Ademais, nos termos do disposto no art.º 1070.º do Código Civil, o contrato de mútuo consiste em uma parte emprestar à outra dinheiro ou outra coisa fungível, ficando a segunda obrigada a restituir outro tanto do mesmo género e qualidade. Embora A apenas tenha efectuado a entrega parcial do montante referido no contrato, a “falta da entrega parcial” não afecta a validade geral do contrato, portanto, nos termos da alínea c) do art.º 677.º do Código de Processo Civil, os documentos supramencionados constituem o título executivo.

No que concerne à questão de exigibilidade e determinação da obrigação, de acordo com o Tribunal Colectivo, embora A não tenha efectuado a entrega integral do montante, em relação à quantia que tinha sido entregue a B, B é obrigado a devolver essa quantia a A na data designada.
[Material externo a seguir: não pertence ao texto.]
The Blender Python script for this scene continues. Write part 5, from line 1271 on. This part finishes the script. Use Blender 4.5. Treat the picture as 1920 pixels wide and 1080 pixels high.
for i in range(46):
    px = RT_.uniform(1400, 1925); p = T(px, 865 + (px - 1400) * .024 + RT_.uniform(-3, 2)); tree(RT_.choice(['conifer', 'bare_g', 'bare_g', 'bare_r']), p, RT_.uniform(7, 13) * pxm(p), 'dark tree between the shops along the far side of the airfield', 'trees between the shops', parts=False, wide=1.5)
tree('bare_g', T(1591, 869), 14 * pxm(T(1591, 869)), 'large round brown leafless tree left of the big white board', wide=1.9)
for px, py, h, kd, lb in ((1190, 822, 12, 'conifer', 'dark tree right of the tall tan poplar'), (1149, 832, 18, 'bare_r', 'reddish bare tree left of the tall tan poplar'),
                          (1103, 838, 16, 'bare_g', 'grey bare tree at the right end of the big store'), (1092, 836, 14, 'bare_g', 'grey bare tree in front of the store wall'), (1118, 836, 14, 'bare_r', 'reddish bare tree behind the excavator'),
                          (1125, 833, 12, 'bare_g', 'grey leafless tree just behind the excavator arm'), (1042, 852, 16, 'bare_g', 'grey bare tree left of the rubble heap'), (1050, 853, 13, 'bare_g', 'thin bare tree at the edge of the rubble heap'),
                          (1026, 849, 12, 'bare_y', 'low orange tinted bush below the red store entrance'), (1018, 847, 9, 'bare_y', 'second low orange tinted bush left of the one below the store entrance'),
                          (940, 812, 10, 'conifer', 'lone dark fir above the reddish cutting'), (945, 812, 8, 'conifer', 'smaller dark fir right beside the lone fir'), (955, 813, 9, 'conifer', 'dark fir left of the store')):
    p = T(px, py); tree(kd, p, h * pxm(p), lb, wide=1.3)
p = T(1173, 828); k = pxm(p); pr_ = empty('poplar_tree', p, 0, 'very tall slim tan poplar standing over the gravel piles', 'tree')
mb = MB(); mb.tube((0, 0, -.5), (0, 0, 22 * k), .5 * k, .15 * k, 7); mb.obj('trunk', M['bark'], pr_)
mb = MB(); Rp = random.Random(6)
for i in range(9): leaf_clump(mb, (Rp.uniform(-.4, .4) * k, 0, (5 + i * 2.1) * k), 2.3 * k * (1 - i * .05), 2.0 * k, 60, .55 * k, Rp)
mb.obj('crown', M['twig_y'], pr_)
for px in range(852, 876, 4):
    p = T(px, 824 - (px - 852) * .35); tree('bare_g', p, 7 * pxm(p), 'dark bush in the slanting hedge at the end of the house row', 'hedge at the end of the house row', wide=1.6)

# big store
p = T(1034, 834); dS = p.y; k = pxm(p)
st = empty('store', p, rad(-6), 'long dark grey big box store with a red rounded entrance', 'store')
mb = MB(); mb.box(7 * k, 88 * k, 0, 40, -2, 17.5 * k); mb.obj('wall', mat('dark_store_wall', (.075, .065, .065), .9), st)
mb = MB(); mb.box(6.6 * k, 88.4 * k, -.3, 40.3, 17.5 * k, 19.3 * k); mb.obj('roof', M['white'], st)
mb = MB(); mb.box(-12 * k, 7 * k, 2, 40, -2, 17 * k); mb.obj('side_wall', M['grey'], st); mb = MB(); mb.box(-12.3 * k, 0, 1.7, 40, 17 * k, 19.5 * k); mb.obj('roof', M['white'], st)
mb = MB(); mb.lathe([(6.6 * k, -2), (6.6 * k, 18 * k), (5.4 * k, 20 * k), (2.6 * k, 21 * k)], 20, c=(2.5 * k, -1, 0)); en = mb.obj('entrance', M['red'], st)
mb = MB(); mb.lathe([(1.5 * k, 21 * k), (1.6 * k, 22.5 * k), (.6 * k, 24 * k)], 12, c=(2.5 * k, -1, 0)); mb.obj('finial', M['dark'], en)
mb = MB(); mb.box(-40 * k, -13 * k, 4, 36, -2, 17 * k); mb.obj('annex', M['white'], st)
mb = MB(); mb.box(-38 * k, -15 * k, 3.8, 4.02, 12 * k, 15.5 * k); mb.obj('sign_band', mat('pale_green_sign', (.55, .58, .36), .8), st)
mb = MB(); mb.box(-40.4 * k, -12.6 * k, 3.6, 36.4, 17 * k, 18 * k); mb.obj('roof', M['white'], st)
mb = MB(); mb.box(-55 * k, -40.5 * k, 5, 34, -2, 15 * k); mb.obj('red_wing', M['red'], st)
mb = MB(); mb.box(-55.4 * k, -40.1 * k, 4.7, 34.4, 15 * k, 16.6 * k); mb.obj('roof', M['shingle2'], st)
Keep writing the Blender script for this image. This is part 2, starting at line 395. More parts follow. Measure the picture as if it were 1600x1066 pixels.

Quanto ao valor concreto da obrigação, por se tratar dum caso de entrega parcial do montante, cabe a B o ónus da prova do valor concreto do montante que ainda não foi entregue por A. Se o Tribunal apurar que existe “pelo menos” a falta de entrega de parte do montante, B não pode argumentar, com base nesse facto, que não consegue saber o valor concreto do montante a entregar e, em consequência, considera que a obrigação “ainda não foi efectivamente determinada”.

Acrescentou o Tribunal Colectivo que A, ao contestar os argumentos trazidos nos embargos à execução, fez um esclarecimento profundo sobre os motivos da celebração do contrato e os detalhes do empréstimo, bem como confessou na audiência de julgamento que não tinha entregado parte do montante a B. Tais esclarecimentos e confissão de A não equivalem à distorção ou ocultação da verdade, pelo que não se verificou o vício de interpretação e aplicação incorrectas dos artigos 9.º e 385.º, n.º 2, al. b) do Código de Processo Civil indicado por B.

Em face do exposto, acordaram no TUI em negar provimento ao recurso interposto por B.

Cfr. Acórdão proferido pelo Tribunal de Última Instância no processo n.º 101/2021.